Bisnis.com, JAKARTA — Menteri Koordinator Bidang Kemaritiman dan Investasi Luhut Binsar Pandjaitan membeberkan dirinya telah mendapat nama perusahaan berkaitan dengan dugaan praktik ekspor bijih atau ore nikel ilegal dari Indonesia ke China sepanjang Januari 2020 hingga Juni 2022.
Luhut menuturkan, nama badan usaha terduga itu diperoleh dari laporan Ketua Komisi Pemberantasan Korupsi (KPK) Firli Bahuri beberapa waktu lalu.
“Pak Firli bilang ke saya, sudah dapat [perusahaannya],” kata Luhut saat ditemui di Menara Danareksa, Jakarta, Senin (24/7/2023).
Kendati demikian, Luhut enggan menerangkan lebih lanjut identitas perusahaan yang belakangan telah diidentifikasi komisi antirasuah tersebut.
“Saya belum tahu nanti kita cek,” kata dia.
Sebelumnya, saat desas desus ini dilempar KPK ke publik, dia sempat mengatakan, penyelundupan ekspor bijih nikel ke luar negeri berpotensi mengandung unsur pidana yang kuat untuk dapat diselidiki lembaga penegak hukum terkait.
Baca Juga
“Bisa kita pidanakan,” kata Luhut.
Seperti diketahui, Presiden Joko Widodo (Jokowi) sebelumnya memberlakukan pelarangan ekspor bijih nikel sejak 1 Januari 2020 melalui Peraturan Menteri ESDM No.11/2019. Pelarangan eskpor demi penghiliran dalam negeri itu bahkan menuai gugatan dari Uni Eropa.
Namun, KPK melalui Satuan Tugas (Satgas) Koordinasi dan Supervisi Wilayah V justru mengendus dugaan tersebut melalui data Bea Cukai China yang dikaji oleh lembaga antirasuah tersebut. Dari data kajian yang diperoleh Bisnis, ekspor ilegal ke China itu mencapai 5 juta ton lebih ore nikel.
"[Dugaan ekspor ilegal ore nikel] Januari 2020 sampai dengan Juni 2022. Sumber website Bea Cukai China," ujar Kasatgas Koordinasi dan Supervisi Wilayah V KPK Dian Patria saat dihubungi Bisnis, Jumat (23/6/2023).
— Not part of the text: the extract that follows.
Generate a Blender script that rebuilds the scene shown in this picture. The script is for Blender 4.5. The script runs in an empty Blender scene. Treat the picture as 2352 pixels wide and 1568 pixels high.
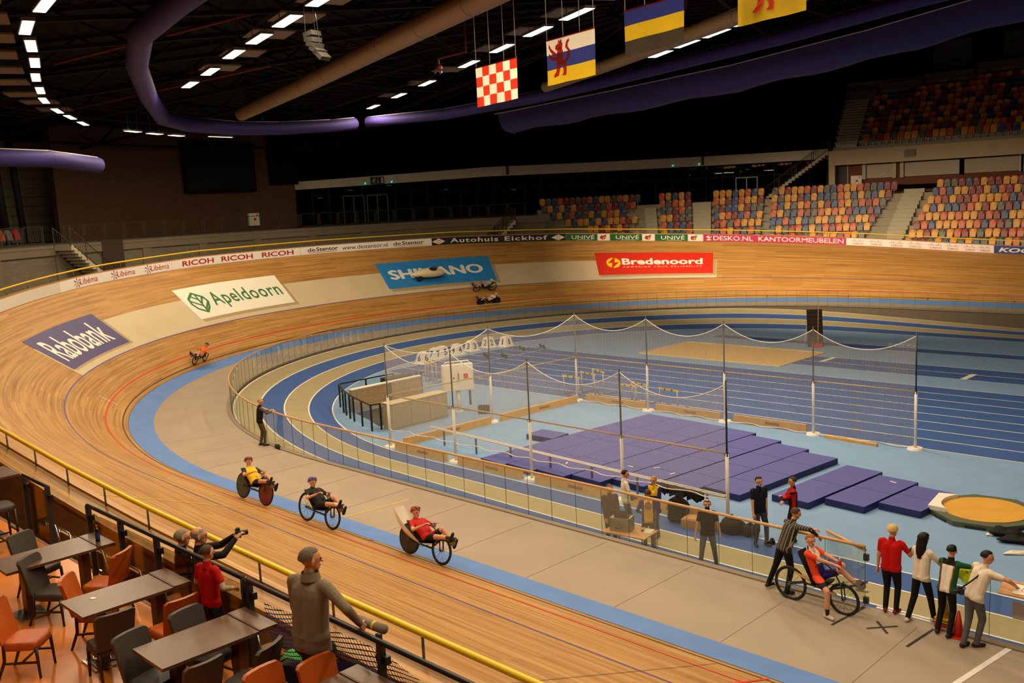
import bpy, bmesh, math, random
import numpy as np
from mathutils import Vector, Matrix
random.seed(7); rng = np.random.default_rng(7)
R = math.radians
sc = bpy.context.scene
C = sc.collection

# ------------------------------------------------------------------ camera
CAM_Z = 7.997
cam_d = bpy.data.cameras.new('camera'); cam = bpy.data.objects.new('camera', cam_d); C.objects.link(cam)
cam_d.sensor_width = 36.0; cam_d.lens = 2200 * 36.0 / 2352; cam_d.clip_start = 0.1; cam_d.clip_end = 400
def camera_matrix(pitch, roll, yaw):
    cp, sp, c, s = math.cos(pitch), math.sin(pitch), math.cos(roll), math.sin(roll)
    right0, down0 = Vector((1, 0, 0)), Vector((0, -sp, -cp))
    right = c * right0 + s * down0
    down = -s * right0 + c * down0
    up = -down
    back = right.cross(up)
    rz = Matrix.Rotation(-yaw, 3, 'Z')
    m = Matrix((right, up, back)).transposed()
    return rz @ m
cam.matrix_world = Matrix.Translation((0, 0, CAM_Z)) @ camera_matrix(R(8.22), R(2.78), R(-45.03)).to_4x4()
sc.camera = cam

# ------------------------------------------------------------------ world, exposure
wd = bpy.data.worlds.new('hall_world'); sc.world = wd; wd.use_nodes = True
wd.node_tree.nodes['Background'].inputs[0].default_value = (1.0, 0.72, 0.45, 1)
wd.node_tree.nodes['Background'].inputs[1].default_value = 0.012
sc.view_settings.view_transform = 'Standard'; sc.view_settings.look = 'None'
sc.view_settings.gamma = 1.0; sc.view_settings.use_curve_mapping = False
sc.view_settings.exposure = -1.74
LAMP_COLOUR = (1.0, 0.77, 0.49)
LAMP_WATT = 620.0
try:
    sc.cycles.use_denoising = True
    sc.cycles.max_bounces = 6; sc.cycles.diffuse_bounces = 3; sc.cycles.glossy_bounces = 2
    sc.cycles.transparent_max_bounces = 24; sc.cycles.transmission_bounces = 4
    sc.cycles.caustics_reflective = False; sc.cycles.caustics_refractive = False
    sc.cycles.sample_clamp_indirect = 4.0
except Exception:
    pass

# ------------------------------------------------------------------ track geometry (metres; z = 0 is the flat safety zone)
CX, CY = -26.2, 39.0
R0, RW, ZW, RREF = 25.05, 25.97, 0.20, 26.0
SQ = RREF * math.pi / 2
INF = -0.95
AT = [(0, 44.5), (20, 44), (37, 41), (50, 37), (60, 34), (76, 29), (90, 24)]
AS = [(0, 24), (4, 22), (8, 20.3), (11, 19.4), (16, 18.7), (30, 18), (99, 18)]
def lin(T, x):
    for (a, b), (c, d) in zip(T, T[1:]):
        if x <= c: return b + (d - b) * (x - a) / (c - a)
    return T[-1][1]
def alpha(s):
    a = abs(s)
    return R(lin(AT, math.degrees(a / RREF))) if a <= SQ else R(lin(AS, a - SQ))
def pos(s, r, z=0.0):
    if s < -SQ: return (CX - (s + SQ), CY - r, z)
    if s > SQ: return (CX + (s - SQ), CY + r, z)
    p = s / RREF
    return (CX - r * math.cos(p), CY + r * math.sin(p), z)
def trk(s, w, lift=0.0):
    a = alpha(s)
    return pos(s, RW + w * math.cos(a) - lift * math.sin(a), ZW + w * math.sin(a) + lift * math.cos(a))
def heading(s):                       # unit tangent in plan, direction of growing s
    if s < -SQ: return Vector((-1, 0, 0))
    if s > SQ: return Vector((1, 0, 0))
    p = s / RREF
    return Vector((math.sin(p), math.cos(p), 0))
def outward(s):
    if s < -SQ: return Vector((0, -1, 0))
    if s > SQ: return Vector((0, 1, 0))
    p = s / RREF
    return Vector((-math.cos(p), math.sin(p), 0))
def sphi(deg): return R(deg) * RREF
def frange(a, b, step):
    n = max(1, int(math.ceil(abs(b - a) / step - 1e-6)))
    return [a + (b - a) * i / n for i in range(n + 1)]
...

Dian mengatakan, data yang dikaji dari Bea Cukai China itu tidak menyertakan informasi secara terperinci mengenai daerah asal ekspor. Namun, ada dugaan kuat ekspor itu berasal dari wilayah timur Indonesia.
Berdasarkan catatan Bisnis, beberapa daerah penghasil nikel di Indonesia meliputi Morowali, Sulawesi Tengah dan Halmahera Tengah, Maluku Utara.
"Di web China tidak ditemukan [asal ekspor daerah di Indonesia]. Mestinya berasal dari lumbung ore nikel Sulawesi dan Malut," ujarnya.
Dian mengatakan, saat ini hasil kajian satgas yang dipimpinnya itu sudah berada di Direktorat Monitoring di bawah Kedeputian Monitoring dan Pencegahan KPK. Temuan itu akan dikaji lebih lanjut guna menghasilkan rekomendasi untuk langkah KPK selanjutnya.
"Teman-teman [Direktorat] Monitoring sedang kajian. Nanti kita lihat rekomendasi seperti apa ya. Saya fungsi koordinasi dan supervisi pencegahan," lanjutnya.
Di sisi lain, Dian menilai temuan dari satgasnya ini belum bisa dikaitkan dengan unsur tindak pidana korupsi. Namun demikian, apabila ke depannya ditemukan demikian, maka KPK bakal mengusut lebih jauh temuan tersebut hingga ke proses hukum.